Impulso questo, apprezzabile e rivelatore di una certa propensione alle dinamiche del pensiero politico e di nuovi orizzonti. A patto che il loro perseguimento non postuli se non proprio lo scardinamento, la manomissione dell'intelaiatura della Costituzione Repubblicana.
Non tutti i 14 “Inquilini” sono stati omologati da un target prestazionale di stretta aderenza a quello spirito; così ben enucleato dal lavoro editoriale e dall'esposizione del relatore. Alcuni di loro, a prescindere dalla loro collocazione (saremmo, però, insinceri e reticenti se non sottolineassimo la distinzione dei due di scuola socialista), hanno assolto con grande spirito di servizio la loro “consegna”. Altri, non sempre e non nello spirito strettamente discendente dal ruolo di garanzia nell'interesse supremo del mantenimento permanente dei delicati equilibri.
Ma, diciamolo francamente, l'ordinamento costituzionale, figlio della transizione alla nuova Italia, si è rivelato, al netto di mende, alcune rilevanti, dotato di innegabile capacità di anticipazione.
Sicuramente occorrerebbero un “tagliando” e una conseguente “revisione”. Che abbia come precordi un sincero afflato di efficientamento della macchina.

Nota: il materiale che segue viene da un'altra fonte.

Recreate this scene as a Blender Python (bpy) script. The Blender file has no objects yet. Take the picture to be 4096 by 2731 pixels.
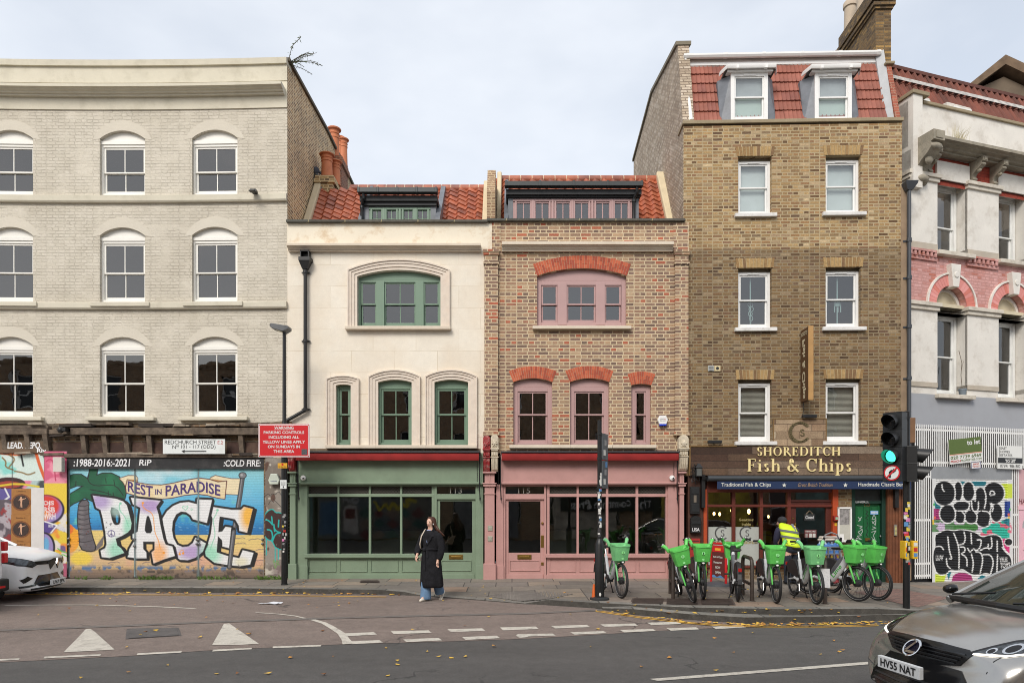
import bpy,bmesh,math,random
import numpy as np
from mathutils import Vector,Matrix,noise as mnoise
from mathutils.bvhtree import BVHTree
R=math.radians
PI=math.pi
S=bpy.context.scene
COL=S.collection
random.seed(7)
cd=bpy.data.cameras.new('camera')
cd.sensor_fit='HORIZONTAL';cd.sensor_width=36.0;cd.lens=24.0
cd.shift_y=0.1573;cd.clip_start=0.1;cd.clip_end=600
cam=bpy.data.objects.new('camera',cd);COL.objects.link(cam)
cam.location=(0,0,2.0);cam.rotation_euler=(R(90),0,0)
S.camera=cam
SUN_EL,SUN_ROT=R(40),R(202)
W=bpy.data.worlds.new('World');S.world=W;W.use_nodes=True
nt=W.node_tree;nt.nodes.clear()
out=nt.nodes.new('ShaderNodeOutputWorld');bg=nt.nodes.new('ShaderNodeBackground')
sky=nt.nodes.new('ShaderNodeTexSky');sky.sky_type='NISHITA';sky.sun_disc=False
sky.sun_elevation=SUN_EL;sky.sun_rotation=SUN_ROT;sky.dust_density=1.5
tc=nt.nodes.new('ShaderNodeTexCoord')
mp=nt.nodes.new('ShaderNodeMapping');mp.inputs['Scale'].default_value=(1.0,1.0,2.2)
mp.inputs['Location'].default_value=(0.35,0.1,0.2)
n1=nt.nodes.new('ShaderNodeTexNoise');n1.inputs['Scale'].default_value=1.7
n1.inputs['Detail'].default_value=5.5;n1.inputs['Roughness'].default_value=0.55
rp=nt.nodes.new('ShaderNodeValToRGB')
rp.color_ramp.elements[0].position=0.30;rp.color_ramp.elements[0].color=(0.55,)*3+(1,)
rp.color_ramp.elements[1].position=0.63;rp.color_ramp.elements[1].color=(0.93,)*3+(1,)
mx=nt.nodes.new('ShaderNodeMixRGB')
mx.inputs['Color2'].default_value=(9.7,10.1,10.75,1)
L=nt.links.new
L(tc.outputs['Generated'],mp.inputs['Vector']);L(mp.outputs['Vector'],n1.inputs['Vector'])
L(n1.outputs['Fac'],rp.inputs['Fac']);L(rp.outputs['Color'],mx.inputs['Fac'])
sg=nt.nodes.new('ShaderNodeMixRGB');sg.blend_type='MULTIPLY';sg.inputs['Fac'].default_value=1;sg.inputs['Color2'].default_value=(2.0,1.85,1.65,1)
L(sky.outputs['Color'],sg.inputs['Color1']);L(sg.outputs['Color'],mx.inputs['Color1']);L(mx.outputs['Color'],bg.inputs['Color'])
bg.inputs['Strength'].default_value=0.061
L(bg.outputs['Background'],out.inputs['Surface'])
sd=bpy.data.lights.new('sun','SUN');sd.energy=1.5;sd.angle=R(24);sd.color=(1,0.95,0.88)
so=bpy.data.objects.new('sun',sd);COL.objects.link(so)
dsun=Vector((math.sin(SUN_ROT)*math.cos(SUN_EL),math.cos(SUN_ROT)*math.cos(SUN_EL),math.sin(SUN_EL)))
so.rotation_euler=dsun.to_track_quat('Z','Y').to_euler();so.location=dsun*40
S.view_settings.view_transform='Standard';S.view_settings.look='None'
S.view_settings.exposure=0.75;S.view_settings.gamma=1.0
S.render.engine='CYCLES'
S.cycles.max_bounces=6;S.cycles.diffuse_bounces=3;S.cycles.glossy_bounces=3
S.cycles.transparent_max_bounces=8;S.cycles.transmission_bounces=4
S.cycles.use_denoising=True;S.cycles.filter_width=1.0
def lin(c):
 c=c/255.0
 return c/12.92 if c<=0.04045 else((c+0.055)/1.055)**2.4
def C(r,g,b,k=1.0):
 return(lin(r)*k,lin(g)*k,lin(b)*k,1)
MATS={}
def _base(name):
 m=bpy.data.materials.new(name);m.use_nodes=True
 t=m.node_tree;p=t.nodes['Principled BSDF']
 return m,t,p
def _coords(t,scale=(1,1,1),loc=(0,0,0)):
 a=t.nodes.new('ShaderNodeTexCoord');b=t.nodes.new('ShaderNodeMapping')
 b.inputs['Scale'].default_value=scale;b.inputs['Location'].default_value=loc
 t.links.new(a.outputs['Object'],b.inputs['Vector']);return b.outputs['Vector']
def _noise(t,vec,scale,detail=4,rough=0.55):
 n=t.nodes.new('ShaderNodeTexNoise');n.inputs['Scale'].default_value=scale
 n.inputs['Detail'].default_value=detail;n.inputs['Roughness'].default_value=rough
 t.links.new(vec,n.inputs['Vector']);return n.outputs['Fac']
def _ramp(t,fac,stops,interp='LINEAR'):
 r=t.nodes.new('ShaderNodeValToRGB');e=r.color_ramp.elements
 r.color_ramp.interpolation=interp
 while len(e)<len(stops):e.new(0.5)
 for i,(p,c)in enumerate(stops):
  e[i].position=p;e[i].color=c if len(c)==4 else tuple(c)+(1,)
 t.links.new(fac,r.inputs['Fac']);return r.outputs['Color']
def _mix(t,fac,a,b,mode='MIX'):
 m=t.nodes.new('ShaderNodeMixRGB');m.blend_type=mode
 for s,k in((fac,'Fac'),(a,'Color1'),(b,'Color2')):
  if isinstance(s,(int,float)):m.inputs[k].default_value=s
  elif isinstance(s,tuple):m.inputs[k].default_value=s
  else:t.links.new(s,m.inputs[k])
 return m.outputs['Color']
def _math(t,op,a,b=None):
 m=t.nodes.new('ShaderNodeMath');m.operation=op
 for i,s in enumerate((a,b)):
  if s is None:continue
  if isinstance(s,(int,float)):m.inputs[i].default_value=s
  else:t.links.new(s,m.inputs[i])
 return m.outputs[0]
def _bump(t,p,h,strength=0.4,dist=0.01):
 b=t.nodes.new('ShaderNodeBump');b.inputs['Strength'].default_value=strength
 b.inputs['Distance'].default_value=dist
 t.links.new(h,b.inputs['Height']);t.links.new(b.outputs['Normal'],p.inputs['Normal'])
def M(name,col,rough=0.6,metal=0.0,var=0.12,vscale=3.0,fine=0.05,bump=0.0,bscale=60,dirt=None,dirt_amt=0.35,dscale=1.3,spec=None,coat=0):
 """painted or plain surface: base colour, slow variation, fine grain, optional blotches of dirt"""
 if name in MATS:return MATS[name]
 m,t,p=_base(name)
 v=_coords(t)
 f1=_noise(t,v,vscale,5)
 dark=tuple(c*(1-var)for c in col[:3])+(1,);lite=tuple(min(1,c*(1+var))for c in col[:3])+(1,)
 c=_ramp(t,f1,[(0.3,dark),(0.7,lite)])
 if fine:
  f2=_noise(t,v,90,2)
  c=_mix(t,1.0,c,_ramp(t,f2,[(0.3,(1-fine,)*3),(0.7,(1+fine,)*3)]),'MULTIPLY')
 if dirt:
  f3=_noise(t,v,dscale,8,0.7)
  k=_ramp(t,f3,[(0.5,(0,0,0)),(0.75,(dirt_amt,)*3)])
  c=_mix(t,k,c,dirt)
 t.links.new(c,p.inputs['Base Color'])
 p.inputs['Roughness'].default_value=rough;p.inputs['Metallic'].default_value=metal
 if spec is not None:p.inputs['Specular IOR Level'].default_value=spec
 if coat:p.inputs['Coat Weight'].default_value=coat;p.inputs['Coat Roughness'].default_value=0.12
 if bump:_bump(t,p,_noise(t,v,bscale,4),bump,0.01)
 MATS[name]=m;return m
def emit(name,col,strength):
 if name in MATS:return MATS[name]
 m,t,p=_base(name)
 p.inputs['Base Color'].default_value=col;p.inputs['Emission Color'].default_value=col
 p.inputs['Emission Strength'].default_value=strength
 MATS[name]=m;return m
def brick(name,stops,mortar,bw=0.225,bh=0.075,ms=0.010,bump=0.5,squash=0.6,sqf=2,rough=0.85,stain=None,stain_amt=0.4,grain=0.22,wob=0.006,extra=None,flat=False,mulz=None,smooth=0.15,offset=0.5,patch=None,mott=.16):
 """brickwork laid out in metres on x+y (along) and z (up); stops colour the bricks at random"""
 if name in MATS:return MATS[name]
 m,t,p=_base(name)
 v=_coords(t)
 sx=t.nodes.new('ShaderNodeSeparateXYZ');t.links.new(v,sx.inputs[0])
 cx=t.nodes.new('ShaderNodeCombineXYZ')
 nz=t.nodes.new('ShaderNodeTexNoise');nz.inputs['Scale'].default_value=14;t.links.new(v,nz.inputs['Vector'])
 wv=_math(t,'MULTIPLY',_math(t,'SUBTRACT',nz.outputs['Fac'],0.5),wob*2)
 if flat:
  t.links.new(sx.outputs['X'],cx.inputs[0]);t.links.new(sx.outputs['Y'],cx.inputs[1])
 else:
  t.links.new(_math(t,'ADD',sx.outputs['X'],sx.outputs['Y']),cx.inputs[0])
  t.links.new(_math(t,'ADD',sx.outputs['Z'],wv),cx.inputs[1])
 b=t.nodes.new('ShaderNodeTexBrick')
 b.offset=offset;b.squash=squash;b.squash_frequency=sqf
 b.inputs['Scale'].default_value=1.0;b.inputs['Brick Width'].default_value=bw;b.inputs['Row Height'].default_value=bh
 b.inputs['Mortar Size'].default_value=ms;b.inputs['Mortar Smooth'].default_value=smooth
 b.inputs['Color1'].default_value=(0,0,0,1);b.inputs['Color2'].default_value=(1,1,1,1)
 b.inputs['Mortar'].default_value=(0.5,0.5,0.5,1)
 t.links.new(cx.outputs[0],b.inputs['Vector'])
 c=_ramp(t,b.outputs['Color'],stops)
 g=_noise(t,v,38,5,0.65)
 c=_mix(t,1.0,c,_ramp(t,g,[(0.3,(1-grain,)*3),(0.7,(1+grain,)*3)]),'MULTIPLY')
 if mott:c=_mix(t,1.0,c,_ramp(t,_noise(t,v,7,6,0.7),[(0.3,(1-mott,)*3),(0.7,(1+mott,)*3)]),'MULTIPLY');c=_mix(t,1.0,c,_ramp(t,_noise(t,v,.9,4,0.6),[(0.3,(1-mott*.7,1-mott*.75,1-mott*.8)),(0.7,(1+mott*.6,)*3)]),'MULTIPLY')
 mf=b.outputs['Fac']
 if patch:mf=_math(t,'MULTIPLY',mf,_ramp(t,_noise(t,v,patch,5,0.6),[(0.35,(.08,)*3),(0.62,(1,)*3)]))
 c=_mix(t,mf,c,mortar)
 if stain:
  k=_ramp(t,_noise(t,v,0.55,8,0.65),[(0.42,(0,0,0)),(0.72,(stain_amt,)*3)])
  c=_mix(t,k,c,stain)
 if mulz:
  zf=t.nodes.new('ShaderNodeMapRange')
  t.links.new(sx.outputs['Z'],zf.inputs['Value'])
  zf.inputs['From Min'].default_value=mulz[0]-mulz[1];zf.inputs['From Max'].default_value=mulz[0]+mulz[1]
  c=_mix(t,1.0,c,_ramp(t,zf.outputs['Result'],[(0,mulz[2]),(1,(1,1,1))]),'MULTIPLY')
 t.links.new(c,p.inputs['Base Color']);p.inputs['Roughness'].default_value=rough
 h=_math(t,'ADD',_math(t,'MULTIPLY',_math(t,'SUBTRACT',1.0,mf),1.0),_math(t,'MULTIPLY',g,0.7))
 _bump(t,p,h,bump,0.012)
 MATS[name]=m;return m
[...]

Certamente non lo sono il retroterra delle riflessioni (non sempre congrue e sincere) e, soprattutto, il core business delle operazioni in corso.
Valdo Spini, restando nella sua esposizione sempre super partes rispetto alle asprezze ideologiche, qualcosa ha concesso in termini di divagazione dal percorso storico. Parlando, appunto, delle prerogative cruciali del ruolo, ha affrontato il ventaglio delle ipotesi di “riforma” dell'impianto costituzionale. Che, come noto, ricomprende correzioni non tanto nell'impianto e nelle prerogative quanto in modalità di ascesa ai ruoli. Che disosserebbero gli originari equilibri. Non casualmente il Costituente fissò, prudenzialmente, percorsi di riforma istituzionale, se non proprio blindati, certamente tutelati.
Per quanto può valere (e proprio perché siamo sul pezzo) facciamo un outing che impegna solo chi lo scrive. A noi il modello costituzionale va bene così com'é. A prevalente base parlamentare. La lunga scansione temporale dei 75 anni di collaudo impone una valutazione da profondità storica, prevalente su rilievi magari fondati, ma non al punto da indurre a buttare l'acqua e il bambino lavato.
Insomma, si vorrebbero polarizzare gli organi. Il capo dello Stato e il Capo del Governo (che sarebbe più appropriato definire Presidente del CdM). Non è difficile comprendere dove si voglia parare. Essendo evidente che il sentiment sottostante non è prevalentemente vocato al tecnicismo delle conseguenze della riforma.
Il relatore ha fatto menzione dell'innamoramento del “nuovo corso riformista” del socialismo italiano nei confronti del modello francese del “semipresidenzialismo”. Che, va obiettivamente detto, aveva rilanciato il modello francese dall'impasse della Quarta Repubblica e, quel che più contava per le aspettative dei socialisti italiani di quella temperie, aveva incardinato per una lunga stagione di preminenza di un PSF reso cachettico da una troppo lunga consuetudine di governo.
Ora non ci pare necessario impiccare le sorti dello slanci riformista del nostro modello istituzionale a quello, diciamolo con franchezza, un po' acciaccato dei cugini. Il ragionamento varrebbe anche per il premierato o cancellierato che dir si voglia.
Tornando a bomba sull'argomento (più che sfiorato, significativamente centralizzato dalla relazione e dagli interventi) e con il solo intento di un virtuale contributo, diciamo che l'unica “revisione”, per noi coerente, congrua, compatibile con lo spirito e la lettera, resta racchiusa nella riforma del 2016: bicameralismo differenziato. Soprattutto, come ha rivendicato Spini, riforma elettorale, che archivi “porcelli” e trucchi, suscettibili solo di sprofondare definitivamente la già precaria tenuta del sistema in generale e del rapporto tra mandato di rappresentanza ed elettori.